"The rank of benoni is attainable by every person," the Tanya declares in chapter fourteen, "and each person should strive after it."

This is Rabbi Schneur Zalman's most democratic statement. The benoni is not a spiritual elite. Being a benoni does not require prophetic gifts, kabbalistic mastery, or extraordinary natural piety. It requires one thing: the willingness to control your actions, speech, and thoughts even when your heart is screaming in the opposite direction.

The Tanya spells it out. Even when your heart craves a physical pleasure—whether permitted or forbidden—you can refuse. You can declare to yourself: "I will not be wicked even for a moment. I will not be separated from God under any circumstances." This is not suppressing emotion. It is choosing behavior despite emotion. The heart wants what it wants. The benoni does not change what the heart wants. He simply does not obey it.

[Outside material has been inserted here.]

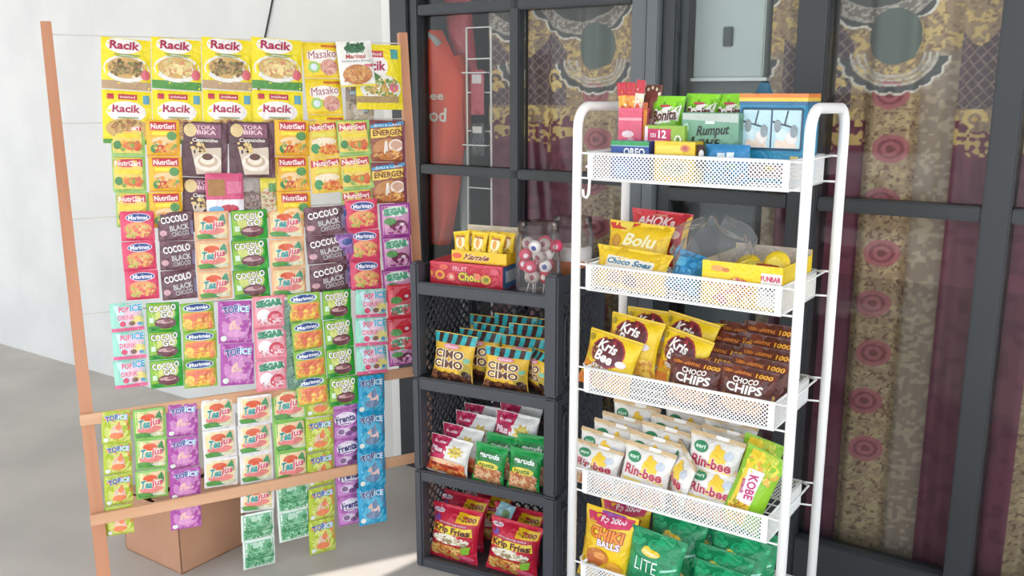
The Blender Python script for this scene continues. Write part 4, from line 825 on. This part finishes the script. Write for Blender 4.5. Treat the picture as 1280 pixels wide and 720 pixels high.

The key insight: every Jew already has the capacity for this, because every Jew carries a hidden love of God inherited from the Patriarchs. Even the most seemingly disconnected Jew will, when pushed to the absolute limit, choose death over idolatry. This is not theoretical—the Tanya points to actual historical examples of Jews who lived far from observance but chose martyrdom rather than deny God. If even such a person possesses this hidden love, then that same love can be activated in daily life to resist far smaller temptations.

The Tanya distinguishes between what is "entrusted to the heart" and what is "entrusted to the will." Transforming your emotions—actually coming to despise evil and love good with your whole heart—is the work of the tzaddik, and it requires extraordinary divine love. But controlling your behavior, speech, and conscious thought? That is entrusted to the will. And the will is always free. Every person, at every moment, can choose not to sin. This is the benoni's path, and it is open to everyone.